Revenue from Vietnam’s information and communication technology (ICT) sector surged from US$2 billion in 2010 to US$3 billion last year, according to the Vietnam Software and IT Services Association (Vinasa).

Vinasa said in a recent report that software revenue rose from US$1.06 billion to some US$1.6 billion in the five-year period, and revenue from digital content services reached US$1.6 billion last year.

Labor productivity and production output of the ICT sector are 3-10 times higher than in other sectors.

Vinasa chairman Truong Gia Binh said growth of Vietnam’s software industry in the past five years has slowed due to domestic and global economic woes but still an annual rate of 10-15%.

In the 2011-2015 period, ICT manpower grew by 10% per year.

Over the past five years, domestic demand for ICT products and services has slowed while exports have shot up, especially to the Japanese market. Many companies have even reported revenue growth of up to 100% per year.

According to Binh, economic difficulties have hit domestic demand, mainly for IT application in the state and private sectors due to spending cuts in this field, making growth less as strong as in the 2005-2010 period.

Besides financial constraints, the state sector has faced problems with policies and mechanisms.

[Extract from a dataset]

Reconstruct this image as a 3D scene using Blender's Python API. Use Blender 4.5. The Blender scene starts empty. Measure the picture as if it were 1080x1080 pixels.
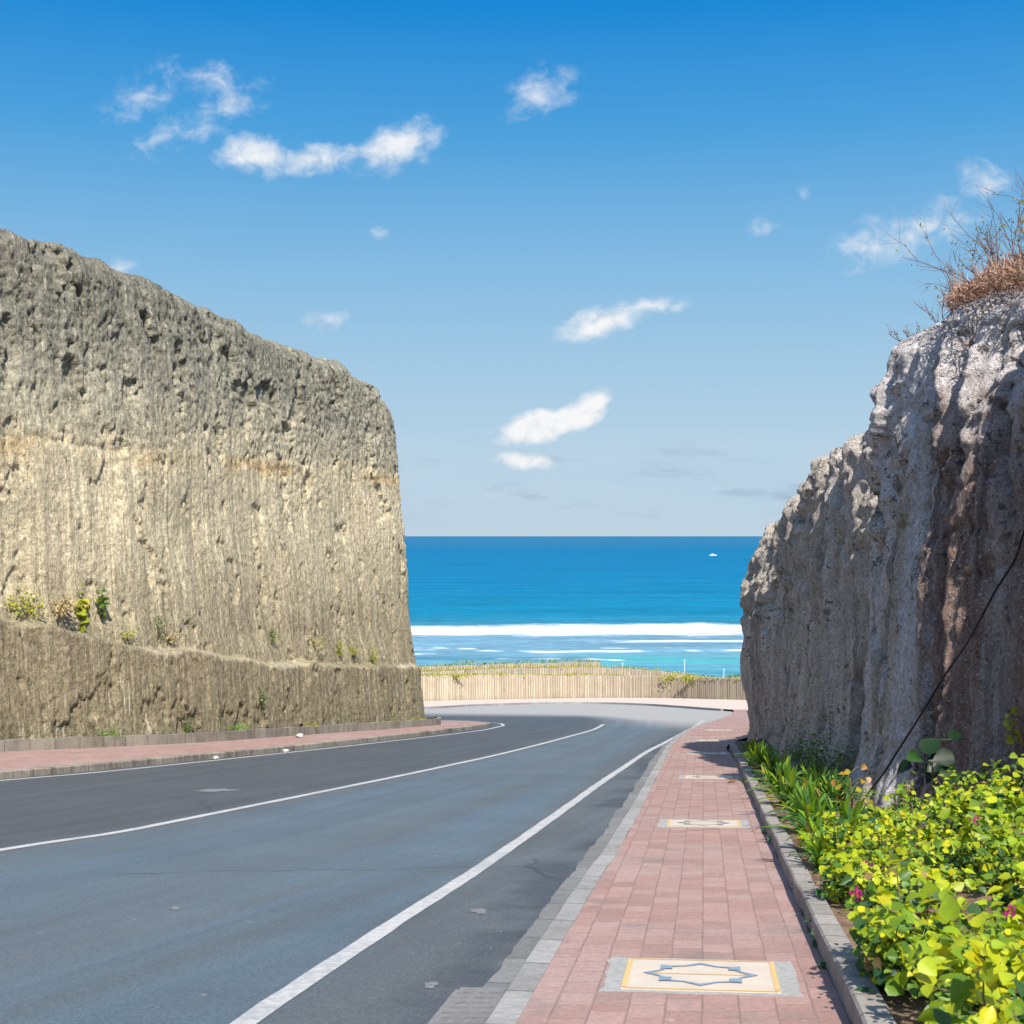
import bpy, math, random
import numpy as np
from mathutils import Vector

random.seed(7)
rng = np.random.default_rng(7)
S = bpy.context.scene
COL = S.collection
R = math.radians

# ---------------------------------------------------------------- camera, sky, sun, exposure
cd = bpy.data.cameras.new('camera')
cam = bpy.data.objects.new('camera', cd)
COL.objects.link(cam)
cam.location = (0, 0, 0)                 # eye level is z = 0; the sea lies 35 m below it
cam.rotation_euler = (R(90), 0, 0)
cd.sensor_fit = 'HORIZONTAL'
cd.sensor_width = 24.0
cd.lens = 33.33
cd.shift_y = 25 / 1080
cd.clip_start = 0.1
cd.clip_end = 200000
cd.dof.use_dof = True
cd.dof.focus_distance = 24
cd.dof.aperture_fstop = 5.0
S.camera = cam

SUN_EL, SUN_AZ = R(48), R(166)           # azimuth clockwise from +Y: behind the camera and a little to the right
sd = Vector((math.sin(SUN_AZ) * math.cos(SUN_EL), math.cos(SUN_AZ) * math.cos(SUN_EL), math.sin(SUN_EL)))
sl = bpy.data.lights.new('sun', 'SUN')
sl.energy = 3.95
sl.angle = R(0.55)
sl.color = (1.0, 0.945, 0.86)
so = bpy.data.objects.new('sun', sl)
COL.objects.link(so)
so.location = (40, -40, 60)
so.rotation_euler = sd.to_track_quat('Z', 'Y').to_euler()

S.view_settings.view_transform = 'Standard'
S.view_settings.look = 'None'
S.view_settings.gamma = 1
S.view_settings.exposure = 0.93
S.cycles.max_bounces = 6
S.cycles.diffuse_bounces = 3
S.cycles.transparent_max_bounces = 8
S.cycles.use_denoising = True
S.cycles.sample_clamp_indirect = 6


class NT:
    """small helper round a node tree"""
    def __init__(self, tree):
        self.t = tree
        self.n, self.l = tree.nodes, tree.links
        self.n.clear()

    def node(self, typ, ins=None, **kw):
        nd = self.n.new(typ)
        for k, v in kw.items():
            setattr(nd, k, v)
        for k, v in (ins or {}).items():
            self.put(nd.inputs[k], v)
        return nd

    def put(self, sock, v):
        if isinstance(v, bpy.types.NodeSocket):
            self.l.new(v, sock)
        elif hasattr(v, 'outputs'):
            self.l.new(v.outputs[0], sock)
        else:
            if isinstance(v, tuple) and len(v) == 3 and sock.type == 'RGBA':
                v = (*v, 1)
            sock.default_value = v

    def math(self, op, a, b=0.0, c=None, clamp=False):
        nd = self.n.new('ShaderNodeMath')
        nd.operation = op
        nd.use_clamp = clamp
        self.put(nd.inputs[0], a)
        self.put(nd.inputs[1], b)
        if c is not None:
            self.put(nd.inputs[2], c)
        return nd.outputs[0]

    def mix(self, f, a, b, mode='MIX'):
        nd = self.n.new('ShaderNodeMix')
        nd.data_type = 'RGBA'
        nd.blend_type = mode
        nd.clamp_factor = True
        self.put(nd.inputs[0], f)
        self.put(nd.inputs[6], a)
        self.put(nd.inputs[7], b)
        return nd.outputs[2]

    def ramp(self, f, stops, interp='LINEAR'):
        nd = self.n.new('ShaderNodeValToRGB')
        nd.color_ramp.interpolation = interp
        e = nd.color_ramp.elements
        while len(e) < len(stops):
            e.new(0.5)
        for i, (p, c) in enumerate(stops):
            e[i].position = p
            if not isinstance(c, tuple):
                c = (c, c, c)
            e[i].color = (*c, 1)
        self.put(nd.inputs[0], f)
        return nd.outputs[0]

    def step(self, v, lo, hi):
        nd = self.n.new('ShaderNodeMapRange')
        nd.interpolation_type = 'SMOOTHSTEP'
        self.put(nd.inputs[0], v)
        self.put(nd.inputs[1], lo)
        self.put(nd.inputs[2], hi)
        return nd.outputs[0]

    def scale(self, vec, s, loc=(0, 0, 0)):
        nd = self.n.new('ShaderNodeMapping')
        self.put(nd.inputs[0], vec)
        nd.inputs[1].default_value = loc
        nd.inputs[3].default_value = s
        return nd.outputs[0]

    def noise(self, vec, scale, detail=4, rough=0.55, dist=0.0):
        nd = self.n.new('ShaderNodeTexNoise')
        self.put(nd.inputs['Vector'], vec)
        nd.inputs['Scale'].default_value = scale
        nd.inputs['Detail'].default_value = detail
        nd.inputs['Roughness'].default_value = rough
        nd.inputs['Distortion'].default_value = dist
        return nd.outputs[0]

    def voronoi(self, vec, scale, feature='F1'):
        nd = self.n.new('ShaderNodeTexVoronoi')
        nd.feature = feature
        self.put(nd.inputs['Vector'], vec)
        nd.inputs['Scale'].default_value = scale
        return nd

    def bump(self, h, strength, dist, normal=None):
        nd = self.n.new('ShaderNodeBump')
        nd.inputs['Strength'].default_value = strength
        nd.inputs['Distance'].default_value = dist
        self.put(nd.inputs['Height'], h)
        if normal is not None:
            self.put(nd.inputs['Normal'], normal)
        return nd.outputs[0]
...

On the contrary, enterprises have recorded good growth in outbound sales with annual growth of 30-40% as they have made the most of foreign enterprises shifting software outsourcing contracts from China and India to Southeast Asian countries, including Vietnam.

According to Vinasa, the competitiveness of Vietnam’s ICT has been recognized internationally. Vietnam was among the top ten countries for offshore IT outsourcing in 2014 by Gartner.

HCMC and Hanoi were also among the top 20 outsourcing destinations of Global Services-Tholons in 2010-2015.

Since 2013, Vietnam has become the second biggest software outsourcing partner of Japan after China, data of Japan’s IT promotion agency showed.

In the five-year assessment report, Vinasa mentioned impediments to the development of the sector.

One of the major drawbacks is that most of ICT enterprises are small and do not invest in research and development activities.

They, therefore, are unable to create creative, breakthrough products and services.

In addition, there is no effective coordination among enterprises to enhance their competitiveness, expand their scale and foreign markets and increase their participation in large-scale projects.

The sector lacks manpower in terms of both quantity and quality. ICT firms need to employ around 400,000 people between 2016 and 2020 while 290 universities, colleges and around 150 IT schools nationwide can supply 250,000 of the total. Skills and foreign language competence of fresh graduates are limited.

Labor shortages have led to many employees changing jobs and this has affected enterprises in the sector, sent labor cost up, and made the sector less attractive to investors, according to Vinasa.

Poor infrastructure has also hindered the sector’s development. The country’s large software park Quang Trung Software City houses over 100 enterprises while small and medium enterprises have to lease offices in different parts of the nation.